Parece que não. O próprio Estatuto da Advocacia ressalva a sua autorização, conforme se lê no art. 3.º, § 1.º, ao dizer que “Exercem atividade de advocacia, sujeitando-se ao regime desta lei, além do regime próprio a que se subordinem”, todos os advogados públicos (grifamos). Esse é o tratamento infraconstitucional da matéria, além das constituições estaduais e leis orgânicas que tanto autorizam, quanto proíbem o ministério privado por advogados públicos. A pergunta que surge é a seguinte: como a questão é tratada pela Constituição de 1988?

O princípio federativo, que informa a organização política desenhada pelos constituintes originário e derivado, inclui em seu âmbito de proteção a mencionada competência privativa da União para legislar sobre condições para o exercício de profissões. Ocorre que, com relação à carreira institucional de advogados públicos, a Constituição silencia (exceto quanto a defensores públicos), de modo que a legislação infraconstitucional tem dado conta de estabelecer referida vedação, o que se funda naquele mesmo princípio federativo.

Procurando na jurisprudência consolidada do STF algum posicionamento da Corte sobre essa questão, não se encontra decisão que tenha, efetivamente, enfrentado a matéria. Aparentemente, a Constituição trata o tema de modo ambíguo, ou, contraditório. Porém, ambiguidade e contradição não há. O que se tem é uma competência privativa abrangente da União para legislar sobre o exercício de profissões em geral (art. 22, XVI), e uma competência privativa específica dos entes federados para regular o regime jurídico de carreiras públicas institucionalizadas (arts. 131 a 135). Trata-se, sinteticamente, de uma questão de reserva material de competências (inclusive, no caso dos procuradores federais, dentro de competência para legislar da própria União).

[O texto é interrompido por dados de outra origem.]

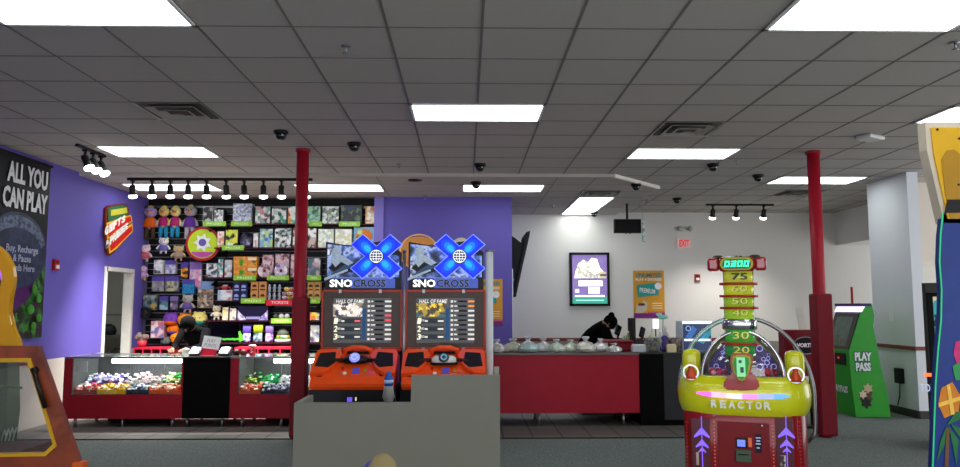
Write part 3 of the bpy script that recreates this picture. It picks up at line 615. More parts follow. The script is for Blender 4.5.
for px, py, l, c in ((264.5, 270.8, 'pink dotted round plush, lower left of the donut pile on the third shelf', ['E8C8D0', 'F0E0E8', 'C8A0B0', '884858']), (281, 270.8, 'white round plush with a violet middle, lower right of the donut pile', ['ECE4F4', 'F8F4FC', 'C8B8E0', '6A58A8'])): ringtoy(px, py, .11, c, l)
S('plush_pack', 'pinkish box behind the left round donut plush', 'toy', 262, 254.5, 274.5, 3, P(['D8B0B8', 'E8D0D8', '906068', 'C89098'], 22, seed=23), y=SF+.13, depth=.12)
S('plush_pack', 'pinkish box behind the right round donut plush', 'toy', 275, 253.5, 290, 3, P(['D8A8B0', 'E8C8D0', '885058', 'E0B8C0'], 22, seed=24), y=SF+.13, depth=.12)
S('plush_pack', 'dim pink pack close to the left side of the post on the third shelf', 'toy', 290.3, 254, 299, 3, P(['A88088', 'C8A0A8', '705058', 'D8B8C0'], 22, seed=25))
S('toy_box', 'mixed violet box right of the post on the third shelf', 'toy', 307.5, 258, 321, 3, P(['8878A8', 'D8D0D8', '586078', 'C0A0A0', '48706A'], 18, seed=26))
# fourth shelf
S('toy_box', 'white box with pale blue and red print on the fourth shelf', 'toy', 217.5, 290, 232.5, 4, P(['E8ECF4', '98C0E0', 'F4F4F8', 'C86870', 'B8D0E8'], 14, seed=27), 'D8DCE0')
q = W(225, 287, SF+.1); zt = W(225, 290, SF+.03).z
t = thing('toy_car', 'small red toy car on top of the white box on the fourth shelf', 'toy car', (q.x, SF+.11, zt))
G().lathe([(.10, .015), (.11, .03), (.10, .05), (.05, .06)], (q.x, SF+.11, zt), mat('C82838', .3), 16, .7, .45).obj('body', t)
G().lathe([(.05, .05), (.035, .085)], (q.x, SF+.11, zt), mat('F0C8C8', .3), 12, .7, .6).obj('cabin', t)
for dx in (-.06, .06): G().lathe([(.022, -.05), (.022, .05)], (q.x+dx, SF+.11, zt+.022), BLACK, 10, axis=Matrix.Rotation(math.pi/2, 3, 'X')).obj('wheel', t)
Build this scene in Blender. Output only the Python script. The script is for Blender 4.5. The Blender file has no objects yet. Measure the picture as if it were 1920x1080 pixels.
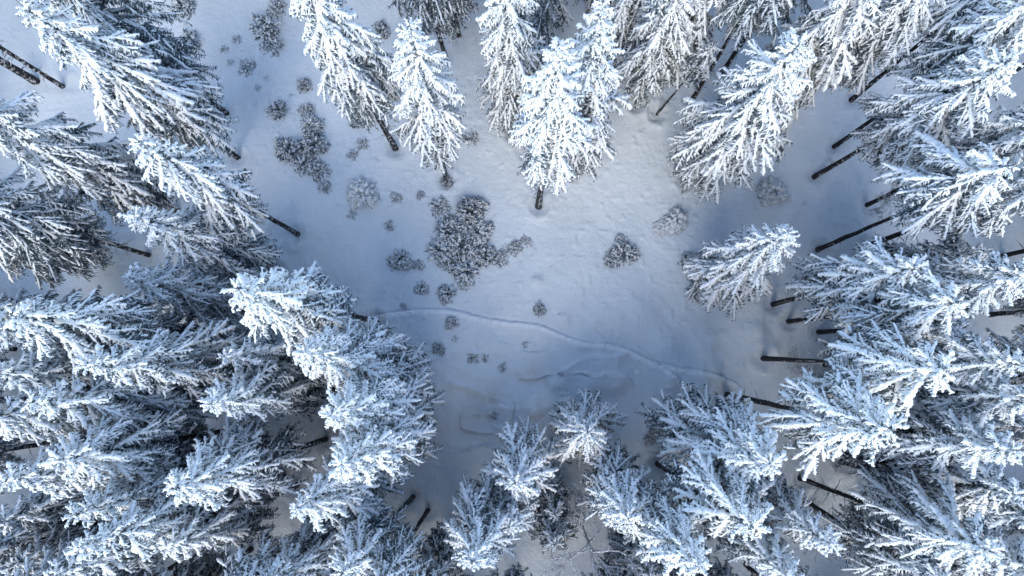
import bpy, math, random
import numpy as np
from mathutils import Vector, Matrix, Euler

# ------------------------------------------------------------------ camera
H = 50.0                      # camera height above the snow, metres
FPX = 1280.0                  # focal length in pixels of the 1920 px wide photograph
NAD = (1002.0, 686.0)         # where the plumb line below the camera meets the photograph
scene = bpy.context.scene
zc = -Vector((NAD[0] - 960.0, -(NAD[1] - 540.0), -FPX)).normalized()   # world up, seen in camera axes
xc = Vector((0, 1, 0)).cross(zc).normalized()
yc = zc.cross(xc)
CAMR = Matrix((xc, yc, zc))   # rows: world axes in camera axes -> rotates camera vectors to world
cam_d = bpy.data.cameras.new('camera')
cam = bpy.data.objects.new('camera', cam_d)
scene.collection.objects.link(cam)
cam_d.sensor_width = 36.0
cam_d.lens = 36.0 * FPX / 1920.0
cam_d.clip_end = 6000.0
cam.matrix_world = Matrix.Translation((0, 0, H)) @ CAMR.to_4x4()
scene.camera = cam

# ------------------------------------------------------------------ sky, sun, exposure
SUN_EL, SUN_AZ = math.radians(41.0), math.radians(188.0)   # azimuth clockwise from +Y (top of the picture)
world = bpy.data.worlds.new('World')
scene.world = world
world.use_nodes = True
wn = world.node_tree
wn.nodes.clear()
sky = wn.nodes.new('ShaderNodeTexSky')
sky.sky_type = 'NISHITA'
sky.sun_disc = False
sky.sun_elevation = SUN_EL
sky.sun_rotation = SUN_AZ
sky.air_density = 1.0
sky.dust_density = 0.3
sky.ozone_density = 1.0
bg = wn.nodes.new('ShaderNodeBackground')
bg.inputs['Strength'].default_value = 0.15
wo = wn.nodes.new('ShaderNodeOutputWorld')
wn.links.new(sky.outputs[0], bg.inputs[0])
wn.links.new(bg.outputs[0], wo.inputs[0])
sun_d = bpy.data.lights.new('sun', 'SUN')
sun_d.energy = 1.25
sun_d.angle = math.radians(52.0)
sun_d.color = (1.0, 0.92, 0.79)
sun = bpy.data.objects.new('sun', sun_d)
scene.collection.objects.link(sun)
to_sun = Vector((math.sin(SUN_AZ) * math.cos(SUN_EL), math.cos(SUN_AZ) * math.cos(SUN_EL), math.sin(SUN_EL)))
sun.rotation_euler = to_sun.to_track_quat('Z', 'Y').to_euler()
vs = scene.view_settings
vs.view_transform = 'Standard'
vs.look = 'None'
vs.gamma = 1.0
vs.exposure = 1.45
scene.cycles.max_bounces = 6
scene.cycles.diffuse_bounces = 2

COL = scene.collection
rnd = random.Random(7)

# ------------------------------------------------------------------ helpers
def tag(o, label=None, cat=None, group=None, kind=None):
    if label: o['label'] = label
    if cat: o['category'] = cat
    if group: o['group'] = group
    if kind: o['kind'] = kind
    return o

def at(px, py, z=0.0):
    """the point at height z that the photograph shows at (px, py)"""
    d = CAMR @ Vector((px - 960.0, -(py - 540.0), -FPX))
    t = (z - H) / d.z
    return Vector((d.x * t, d.y * t, z))

class MB:
    def __init__(self):
        self.v, self.f, self.m, self.s = [], [], [], []
    def face(self, idx, mat, smooth=False):
        self.f.append(idx); self.m.append(mat); self.s.append(smooth)
    def tube(self, pts, radii, sides, mat, smooth=False, flat=1.0, rg=None, jit=0.0):
        n = len(pts)
        base = len(self.v)
        up = Vector((0, 0, 1))
        for i, p in enumerate(pts):
            a = pts[max(0, i - 1)]; b = pts[min(n - 1, i + 1)]
            t = (b - a)
            if t.length < 1e-9: t = Vector((1, 0, 0))
            t.normalize()
            s = t.cross(up)
            if s.length < 0.05: s = Vector((0, 1, 0)).cross(t)
            s.normalize()
            u = s.cross(t)
            r = radii[i]
            for k in range(sides):
                an = 2 * math.pi * (k + 0.5 * (i % 2)) / sides
                q = r * (1.0 + (rg.uniform(-jit, jit) if jit else 0.0))
                self.v.append(p + s * (math.cos(an) * q) + u * (math.sin(an) * q * flat))
        for i in range(n - 1):
            for k in range(sides):
                a = base + i * sides + k; b = base + i * sides + (k + 1) % sides
                self.face((a, b, b + sides, a + sides), mat, smooth)
        self.face(tuple(base + k for k in range(sides))[::-1], mat, smooth)
        self.face(tuple(base + (n - 1) * sides + k for k in range(sides)), mat, smooth)
    def tri(self, a, b, c, mat):
        i = len(self.v)
        self.v += [a, b, c]
        self.face((i, i + 1, i + 2), mat, False)
    def mesh(self, name, mats):
        me = bpy.data.meshes.new(name)
        me.from_pydata([tuple(p) for p in self.v], [], self.f)
        me.polygons.foreach_set('material_index', self.m)
        me.polygons.foreach_set('use_smooth', self.s)
        for m in mats: me.materials.append(m)
        me.update()
        return me

def link(name, data, parent=None, loc=(0, 0, 0), rot=(0, 0, 0), scl=(1, 1, 1)):
    o = bpy.data.objects.new(name, data)
    COL.objects.link(o)
    o.parent = parent
    o.location = loc; o.rotation_euler = rot; o.scale = scl
    return o

# ------------------------------------------------------------------ materials
def new_mat(name):
    m = bpy.data.materials.new(name)
    m.use_nodes = True
    nt = m.node_tree
    bsdf = nt.nodes['Principled BSDF']
    return m, nt, bsdf

def noise(nt, scale, detail=3.0, rough=0.55, coord='pos', vec=None):
    n = nt.nodes.new('ShaderNodeTexNoise')
    n.inputs['Scale'].default_value = scale
    n.inputs['Detail'].default_value = detail
    n.inputs['Roughness'].default_value = rough
    if vec is not None:
        nt.links.new(vec, n.inputs['Vector'])
    elif coord == 'pos':
        g = nt.nodes.new('ShaderNodeNewGeometry')
        nt.links.new(g.outputs['Position'], n.inputs['Vector'])
    else:
        g = nt.nodes.new('ShaderNodeTexCoord')
        nt.links.new(g.outputs['Object'], n.inputs['Vector'])
    return n

def ramp(nt, fac, stops):
    r = nt.nodes.new('ShaderNodeValToRGB')
    el = r.color_ramp.elements
    while len(el) < len(stops): el.new(0.5)
    for e, (p, c) in zip(el, stops):
        e.position = p
        e.color = (*c, 1.0)
    nt.links.new(fac, r.inputs[0])
    return r

def bump(nt, bsdf, height, strength, dist):
    b = nt.nodes.new('ShaderNodeBump')
    b.inputs['Strength'].default_value = strength
    b.inputs['Distance'].default_value = dist
    nt.links.new(height, b.inputs['Height'])
    nt.links.new(b.outputs[0], bsdf.inputs['Normal'])

def m_snow():
    m, nt, b = new_mat('bough_snow')
    n = noise(nt, 9.0, 4.0, 0.65)
    r = ramp(nt, n.outputs[0], [(0.30, (0.66, 0.70, 0.72)), (0.52, (0.85, 0.875, 0.885))])
    nt.links.new(r.outputs[0], b.inputs['Base Color'])
    b.inputs['Roughness'].default_value = 0.75
    b.inputs['Specular IOR Level'].default_value = 0.2
    bump(nt, b, n.outputs[0], 0.6, 0.05)
    return m

def m_needles():
    m, nt, b = new_mat('frosted_needles')
    n = noise(nt, 5.0, 4.0, 0.7)
    r = ramp(nt, n.outputs[0], [(0.36, (0.032, 0.056, 0.064)), (0.50, (0.080, 0.115, 0.130)), (0.63, (0.38, 0.43, 0.47))])
    nt.links.new(r.outputs[0], b.inputs['Base Color'])
    b.inputs['Roughness'].default_value = 0.8
    b.inputs['Specular IOR Level'].default_value = 0.2
    return m

def m_bark():
    m, nt, b = new_mat('spruce_bark')
    n = noise(nt, 3.5, 5.0, 0.75)
    r = ramp(nt, n.outputs[0], [(0.35, (0.010, 0.010, 0.011)), (0.55, (0.022, 0.020, 0.020)), (0.60, (0.035, 0.032, 0.031)), (0.64, (0.62, 0.64, 0.67))])
    g = nt.nodes.new('ShaderNodeNewGeometry')      # wind-packed snow sticks to one side of the stems
    dt = nt.nodes.new('ShaderNodeVectorMath'); dt.operation = 'DOT_PRODUCT'
    dt.inputs[1].default_value = (0.55, -0.8, 0.1)
    nt.links.new(g.outputs['Normal'], dt.inputs[0])
    ma = nt.nodes.new('ShaderNodeMath'); ma.operation = 'MULTIPLY_ADD'
    ma.inputs[1].default_value = 0.07
    nt.links.new(dt.outputs['Value'], ma.inputs[0]); nt.links.new(n.outputs[0], ma.inputs[2])
    nt.links.new(ma.outputs[0], r.inputs[0])
    nt.links.new(r.outputs[0], b.inputs['Base Color'])
    b.inputs['Roughness'].default_value = 0.9
    bump(nt, b, n.outputs[0], 0.8, 0.04)
    return m

def m_shrub():
    m, nt, b = new_mat('shrub_needles')
    n = noise(nt, 6.0, 4.0, 0.7)
    r = ramp(nt, n.outputs[0], [(0.36, (0.026, 0.042, 0.048)), (0.48, (0.075, 0.10, 0.11)), (0.58, (0.42, 0.47, 0.51))])
    nt.links.new(r.outputs[0], b.inputs['Base Color'])
    b.inputs['Roughness'].default_value = 0.85
    return m

def m_frost():
    m, nt, b = new_mat('frosted_twigs')
    n = noise(nt, 8.0, 3.0, 0.6)
    r = ramp(nt, n.outputs[0], [(0.34, (0.12, 0.115, 0.115)), (0.46, (0.55, 0.56, 0.58)), (0.62, (0.82, 0.83, 0.85))])
    nt.links.new(r.outputs[0], b.inputs['Base Color'])
    b.inputs['Roughness'].default_value = 0.8
    return m

def m_ground():
    m, nt, b = new_mat('ground_snow')
    n = noise(nt, 0.35, 4.0, 0.6)
    r = ramp(nt, n.outputs[0], [(0.3, (0.70, 0.755, 0.785)), (0.65, (0.78, 0.825, 0.85))])
    a = nt.nodes.new('ShaderNodeAttribute')
    a.attribute_name = 'litter'
    n2 = noise(nt, 1.6, 5.0, 0.7)
    mul = nt.nodes.new('ShaderNodeMath'); mul.operation = 'MULTIPLY'
    nt.links.new(a.outputs['Fac'], mul.inputs[0]); nt.links.new(n2.outputs[0], mul.inputs[1])
    mx = nt.nodes.new('ShaderNodeMix'); mx.data_type = 'RGBA'
    mx.inputs[7].default_value = (0.42, 0.33, 0.25, 1)
    nt.links.new(mul.outputs[0], mx.inputs[0]); nt.links.new(r.outputs[0], mx.inputs[6])
    pa = nt.nodes.new('ShaderNodeAttribute'); pa.attribute_name = 'packed'      # trodden, packed snow is whiter than the rimed crust
    mp = nt.nodes.new('ShaderNodeMix'); mp.data_type = 'RGBA'
    mp.inputs[7].default_value = (0.90, 0.935, 0.95, 1)
    nt.links.new(pa.outputs['Fac'], mp.inputs[0]); nt.links.new(mx.outputs[2], mp.inputs[6])
    nt.links.new(mp.outputs[2], b.inputs['Base Color'])
    b.inputs['Roughness'].default_value = 0.7
    b.inputs['Specular IOR Level'].default_value = 0.25
    f = noise(nt, 2.4, 7.0, 0.62)
    bump(nt, b, f.outputs[0], 0.75, 0.16)
    return m

SNOW, NEEDLE, BARK, SHRUB, FROST, GROUND = m_snow(), m_needles(), m_bark(), m_shrub(), m_frost(), m_ground()

# ------------------------------------------------------------------ the snow field
_rs = np.random.RandomState(3)
_tab = _rs.rand(256, 256)
def vnoise(x, y):
    x = np.asarray(x, float); y = np.asarray(y, float)
    xi = np.floor(x).astype(int); yi = np.floor(y).astype(int)
    fx = x - xi; fy = y - yi
    fx = fx * fx * fx * (fx * (fx * 6 - 15) + 10); fy = fy * fy * fy * (fy * (fy * 6 - 15) + 10)
    g = lambda a, b: _tab[a & 255, b & 255]
    return (g(xi, yi) * (1 - fx) + g(xi + 1, yi) * fx) * (1 - fy) + (g(xi, yi + 1) * (1 - fx) + g(xi + 1, yi + 1) * fx) * fy - 0.5

def poly_dist(x, y, pts):
    best = np.full(np.shape(x), 1e9); arc = np.zeros(np.shape(x)); side = np.zeros(np.shape(x)); s0 = 0.0
    for (ax, ay), (bx, by) in zip(pts[:-1], pts[1:]):
        dx, dy = bx - ax, by - ay; L = math.hypot(dx, dy)
        t = np.clip(((x - ax) * dx + (y - ay) * dy) / (L * L), 0, 1)
        d = np.hypot(x - ax - t * dx, y - ay - t * dy)
        w = d < best
        best = np.where(w, d, best); arc = np.where(w, s0 + t * L, arc)
        side = np.where(w, ((x - ax) * dy - (y - ay) * dx) / L, side)
        s0 += L
    return best, arc, side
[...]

A delimitação do regime jurídico dessas carreiras alcança outras questões. O art. 28, I, do Estatuto da Advocacia da União, por exemplo, estabelece, para advogados públicos federais, a mesma vedação válida para advogados públicos de alguns Estados, inclusive do Paraná (”Art. 28. Além das proibições decorrentes do exercício de cargo público, aos membros efetivos da Advocacia-Geral da União é vedado: I - exercer advocacia fora das atribuições institucionais”). Ou seja, advogados da União estão proibidos, pelo seu próprio Estatuto, de exercer a advocacia privada. Isso faz concluir que a lei complementar federal (Estatuto da AGU) sobrepõe-se à lei federal (Estatuto da Advocacia), por reserva material. Em recente decisão de juiz federal, confirmada no TRF da 4.ª Região, foi afirmado que procuradores federais não se submetem ao Estatuto da Advocacia pois, nas palavras do juiz da causa, “os integrantes da advocacia pública têm deveres e direitos próprios, autônomos e alheios à OAB, expressos na legislação de regência, a qual é incomunicável com as disposições do Estatuto da OAB, e se submetem ao poder de fiscalização correcional privativo da própria AGU, e não da OAB”. Tratava-se, no caso, de inscrição de procurador federal nos quadros da OAB.

Talvez o tema venha a ser discutido no STF. Em 2009, o Supremo deu provimento ao Agravo por Instrumento n.º 766.777, interposto contra decisão que inadmitira subida de recurso extraordinário no qual se discutia a submissão de advogado público a determinados dispositivos do Estatuto da OAB. A relatora do Agravo, ministra Cármen Lúcia, já determinou a subida do recurso, por se tratar de matéria constitucional e visualizar a possibilidade de sua repercussão geral. Antes, pode ser que o assunto venha a ser definido pelo próprio constituinte derivado. A PEC n.º 26/14, em trâmite no Senado Federal, é um exemplo.

Em síntese, tem-se, aqui, questão importante, relativa ao regime jurídico de servidores públicos, particularmente, de advogados públicos, e que nos leva a reflexões, à luz da Constituição Federal de 1988.